Api terus menjalar dan sedang mencari pintu. Dicoba ditahan dengan koalisi besar, yang menurut istilah kolumnis senior Ady Amar, kuali besar.
Jalaran api perubahan akan bergerak juga ke arah koalisi atau kuali besar itu. Di luar dugaan ternyata kuali ini adalah pintu baru untuk bunuh diri.
Ketika koalisi masih rentan maka koalisi besar itu sesungguhnya masih kecil. Apalagi yang menjadi dirigen adalah Jokowi sang Presiden yang sudah mendekati batas usia.

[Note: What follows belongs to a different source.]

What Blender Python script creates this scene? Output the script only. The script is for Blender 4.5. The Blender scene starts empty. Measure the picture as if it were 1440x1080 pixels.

Begitu koalisi besar terpecah oleh kepentingan masing-masing partai, maka bunuh diri masal mulai terjadi.
Pintu pun terbuka lebar memberi jalan kepada Jokowi untuk berlari cepat ke jurang.
Lawan koalisi besar adalah partai besar PDIP dan koalisi perubahan Nasdem, PKS, Demokrat. Tetapi yang bakal sukses tentunya siapa yang mampu menggalang koalisi rakyat yang lebih besar.
Api perubahan akan mengalir terus menuju kebersamaan yang bernama koalisi rakyat untuk perubahan. Melawan kekuatan ini Jokowi bakal tumbang. Mereka yang bersandar pada Jokowi cepat atau lambat akan berfikir ulang. Tidak mau sehidup semati di ruang remang-remang.
Jokowi boleh mati tetapi mereka tetap ingin hidup. Karenanya pilihan sehat adalah Jokowi harus ditinggalkan. Bye bye Jokowi.